Stored data start

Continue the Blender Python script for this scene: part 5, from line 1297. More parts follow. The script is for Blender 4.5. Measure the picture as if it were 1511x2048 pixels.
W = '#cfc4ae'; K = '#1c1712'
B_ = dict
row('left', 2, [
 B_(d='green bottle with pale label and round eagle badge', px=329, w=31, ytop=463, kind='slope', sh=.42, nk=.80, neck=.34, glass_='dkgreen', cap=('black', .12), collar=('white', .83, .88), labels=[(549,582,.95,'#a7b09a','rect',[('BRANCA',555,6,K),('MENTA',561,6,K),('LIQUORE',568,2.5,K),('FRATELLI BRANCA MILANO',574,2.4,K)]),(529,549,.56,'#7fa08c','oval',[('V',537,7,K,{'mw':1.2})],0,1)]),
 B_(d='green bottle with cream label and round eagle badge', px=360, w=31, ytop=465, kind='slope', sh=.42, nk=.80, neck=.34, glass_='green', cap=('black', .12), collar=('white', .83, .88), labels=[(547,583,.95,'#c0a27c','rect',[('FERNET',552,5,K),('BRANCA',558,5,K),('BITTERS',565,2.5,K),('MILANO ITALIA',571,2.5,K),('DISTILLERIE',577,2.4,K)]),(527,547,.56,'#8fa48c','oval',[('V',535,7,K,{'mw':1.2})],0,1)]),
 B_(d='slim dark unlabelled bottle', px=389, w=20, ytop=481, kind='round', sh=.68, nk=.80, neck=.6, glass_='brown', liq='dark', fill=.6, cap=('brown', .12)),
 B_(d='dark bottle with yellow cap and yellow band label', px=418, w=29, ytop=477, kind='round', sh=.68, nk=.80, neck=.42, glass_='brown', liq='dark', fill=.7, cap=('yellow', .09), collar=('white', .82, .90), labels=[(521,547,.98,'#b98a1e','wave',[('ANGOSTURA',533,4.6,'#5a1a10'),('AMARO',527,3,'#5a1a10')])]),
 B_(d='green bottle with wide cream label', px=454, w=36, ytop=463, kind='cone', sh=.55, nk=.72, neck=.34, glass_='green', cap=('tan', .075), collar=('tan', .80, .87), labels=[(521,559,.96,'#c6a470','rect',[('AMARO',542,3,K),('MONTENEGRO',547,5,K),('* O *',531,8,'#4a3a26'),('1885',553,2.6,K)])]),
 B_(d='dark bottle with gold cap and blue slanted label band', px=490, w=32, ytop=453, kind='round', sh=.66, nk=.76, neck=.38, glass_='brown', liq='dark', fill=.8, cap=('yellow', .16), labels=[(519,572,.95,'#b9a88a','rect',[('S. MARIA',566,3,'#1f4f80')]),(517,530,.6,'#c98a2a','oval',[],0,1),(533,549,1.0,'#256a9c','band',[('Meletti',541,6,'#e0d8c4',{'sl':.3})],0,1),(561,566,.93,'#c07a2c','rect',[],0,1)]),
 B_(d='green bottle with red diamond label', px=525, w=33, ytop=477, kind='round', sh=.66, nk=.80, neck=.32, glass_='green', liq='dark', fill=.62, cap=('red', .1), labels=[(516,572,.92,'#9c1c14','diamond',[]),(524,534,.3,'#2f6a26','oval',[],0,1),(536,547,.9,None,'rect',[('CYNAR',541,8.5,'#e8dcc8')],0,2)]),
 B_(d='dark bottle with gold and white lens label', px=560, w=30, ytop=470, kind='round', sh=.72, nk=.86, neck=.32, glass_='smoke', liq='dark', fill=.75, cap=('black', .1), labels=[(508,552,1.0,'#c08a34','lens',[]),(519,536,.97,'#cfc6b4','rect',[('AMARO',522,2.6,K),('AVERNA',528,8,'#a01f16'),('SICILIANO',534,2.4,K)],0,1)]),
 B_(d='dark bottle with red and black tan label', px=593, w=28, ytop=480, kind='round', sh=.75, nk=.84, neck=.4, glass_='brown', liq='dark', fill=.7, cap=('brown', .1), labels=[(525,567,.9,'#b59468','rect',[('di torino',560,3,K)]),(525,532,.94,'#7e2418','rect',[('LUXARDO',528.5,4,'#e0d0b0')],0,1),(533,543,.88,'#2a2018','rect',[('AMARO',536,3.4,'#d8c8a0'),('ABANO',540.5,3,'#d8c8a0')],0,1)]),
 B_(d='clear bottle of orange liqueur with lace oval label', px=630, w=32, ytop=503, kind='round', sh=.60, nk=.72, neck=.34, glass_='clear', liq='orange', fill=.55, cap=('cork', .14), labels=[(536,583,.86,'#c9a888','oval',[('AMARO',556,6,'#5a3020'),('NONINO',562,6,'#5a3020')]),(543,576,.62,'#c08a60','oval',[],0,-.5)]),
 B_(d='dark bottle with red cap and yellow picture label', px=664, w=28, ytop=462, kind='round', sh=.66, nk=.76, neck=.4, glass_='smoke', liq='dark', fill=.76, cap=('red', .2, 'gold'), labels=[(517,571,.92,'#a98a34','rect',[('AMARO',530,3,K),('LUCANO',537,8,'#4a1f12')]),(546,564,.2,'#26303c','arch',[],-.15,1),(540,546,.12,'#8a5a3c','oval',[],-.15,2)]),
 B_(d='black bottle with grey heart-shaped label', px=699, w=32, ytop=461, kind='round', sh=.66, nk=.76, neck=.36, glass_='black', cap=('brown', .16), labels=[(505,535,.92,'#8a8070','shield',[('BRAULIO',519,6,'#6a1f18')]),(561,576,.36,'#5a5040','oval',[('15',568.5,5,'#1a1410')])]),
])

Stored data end

Goal of the exercise: Return the material exactly as it stands.

Solved problem:
Continue the Blender Python script for this scene: part 5, from line 1297. More parts follow. The script is for Blender 4.5. Measure the picture as if it were 1511x2048 pixels.
W = '#cfc4ae'; K = '#1c1712'
B_ = dict
row('left', 2, [
 B_(d='green bottle with pale label and round eagle badge', px=329, w=31, ytop=463, kind='slope', sh=.42, nk=.80, neck=.34, glass_='dkgreen', cap=('black', .12), collar=('white', .83, .88), labels=[(549,582,.95,'#a7b09a','rect',[('BRANCA',555,6,K),('MENTA',561,6,K),('LIQUORE',568,2.5,K),('FRATELLI BRANCA MILANO',574,2.4,K)]),(529,549,.56,'#7fa08c','oval',[('V',537,7,K,{'mw':1.2})],0,1)]),
 B_(d='green bottle with cream label and round eagle badge', px=360, w=31, ytop=465, kind='slope', sh=.42, nk=.80, neck=.34, glass_='green', cap=('black', .12), collar=('white', .83, .88), labels=[(547,583,.95,'#c0a27c','rect',[('FERNET',552,5,K),('BRANCA',558,5,K),('BITTERS',565,2.5,K),('MILANO ITALIA',571,2.5,K),('DISTILLERIE',577,2.4,K)]),(527,547,.56,'#8fa48c','oval',[('V',535,7,K,{'mw':1.2})],0,1)]),
 B_(d='slim dark unlabelled bottle', px=389, w=20, ytop=481, kind='round', sh=.68, nk=.80, neck=.6, glass_='brown', liq='dark', fill=.6, cap=('brown', .12)),
 B_(d='dark bottle with yellow cap and yellow band label', px=418, w=29, ytop=477, kind='round', sh=.68, nk=.80, neck=.42, glass_='brown', liq='dark', fill=.7, cap=('yellow', .09), collar=('white', .82, .90), labels=[(521,547,.98,'#b98a1e','wave',[('ANGOSTURA',533,4.6,'#5a1a10'),('AMARO',527,3,'#5a1a10')])]),
 B_(d='green bottle with wide cream label', px=454, w=36, ytop=463, kind='cone', sh=.55, nk=.72, neck=.34, glass_='green', cap=('tan', .075), collar=('tan', .80, .87), labels=[(521,559,.96,'#c6a470','rect',[('AMARO',542,3,K),('MONTENEGRO',547,5,K),('* O *',531,8,'#4a3a26'),('1885',553,2.6,K)])]),
 B_(d='dark bottle with gold cap and blue slanted label band', px=490, w=32, ytop=453, kind='round', sh=.66, nk=.76, neck=.38, glass_='brown', liq='dark', fill=.8, cap=('yellow', .16), labels=[(519,572,.95,'#b9a88a','rect',[('S. MARIA',566,3,'#1f4f80')]),(517,530,.6,'#c98a2a','oval',[],0,1),(533,549,1.0,'#256a9c','band',[('Meletti',541,6,'#e0d8c4',{'sl':.3})],0,1),(561,566,.93,'#c07a2c','rect',[],0,1)]),
 B_(d='green bottle with red diamond label', px=525, w=33, ytop=477, kind='round', sh=.66, nk=.80, neck=.32, glass_='green', liq='dark', fill=.62, cap=('red', .1), labels=[(516,572,.92,'#9c1c14','diamond',[]),(524,534,.3,'#2f6a26','oval',[],0,1),(536,547,.9,None,'rect',[('CYNAR',541,8.5,'#e8dcc8')],0,2)]),
 B_(d='dark bottle with gold and white lens label', px=560, w=30, ytop=470, kind='round', sh=.72, nk=.86, neck=.32, glass_='smoke', liq='dark', fill=.75, cap=('black', .1), labels=[(508,552,1.0,'#c08a34','lens',[]),(519,536,.97,'#cfc6b4','rect',[('AMARO',522,2.6,K),('AVERNA',528,8,'#a01f16'),('SICILIANO',534,2.4,K)],0,1)]),
 B_(d='dark bottle with red and black tan label', px=593, w=28, ytop=480, kind='round', sh=.75, nk=.84, neck=.4, glass_='brown', liq='dark', fill=.7, cap=('brown', .1), labels=[(525,567,.9,'#b59468','rect',[('di torino',560,3,K)]),(525,532,.94,'#7e2418','rect',[('LUXARDO',528.5,4,'#e0d0b0')],0,1),(533,543,.88,'#2a2018','rect',[('AMARO',536,3.4,'#d8c8a0'),('ABANO',540.5,3,'#d8c8a0')],0,1)]),
 B_(d='clear bottle of orange liqueur with lace oval label', px=630, w=32, ytop=503, kind='round', sh=.60, nk=.72, neck=.34, glass_='clear', liq='orange', fill=.55, cap=('cork', .14), labels=[(536,583,.86,'#c9a888','oval',[('AMARO',556,6,'#5a3020'),('NONINO',562,6,'#5a3020')]),(543,576,.62,'#c08a60','oval',[],0,-.5)]),
 B_(d='dark bottle with red cap and yellow picture label', px=664, w=28, ytop=462, kind='round', sh=.66, nk=.76, neck=.4, glass_='smoke', liq='dark', fill=.76, cap=('red', .2, 'gold'), labels=[(517,571,.92,'#a98a34','rect',[('AMARO',530,3,K),('LUCANO',537,8,'#4a1f12')]),(546,564,.2,'#26303c','arch',[],-.15,1),(540,546,.12,'#8a5a3c','oval',[],-.15,2)]),
 B_(d='black bottle with grey heart-shaped label', px=699, w=32, ytop=461, kind='round', sh=.66, nk=.76, neck=.36, glass_='black', cap=('brown', .16), labels=[(505,535,.92,'#8a8070','shield',[('BRAULIO',519,6,'#6a1f18')]),(561,576,.36,'#5a5040','oval',[('15',568.5,5,'#1a1410')])]),
])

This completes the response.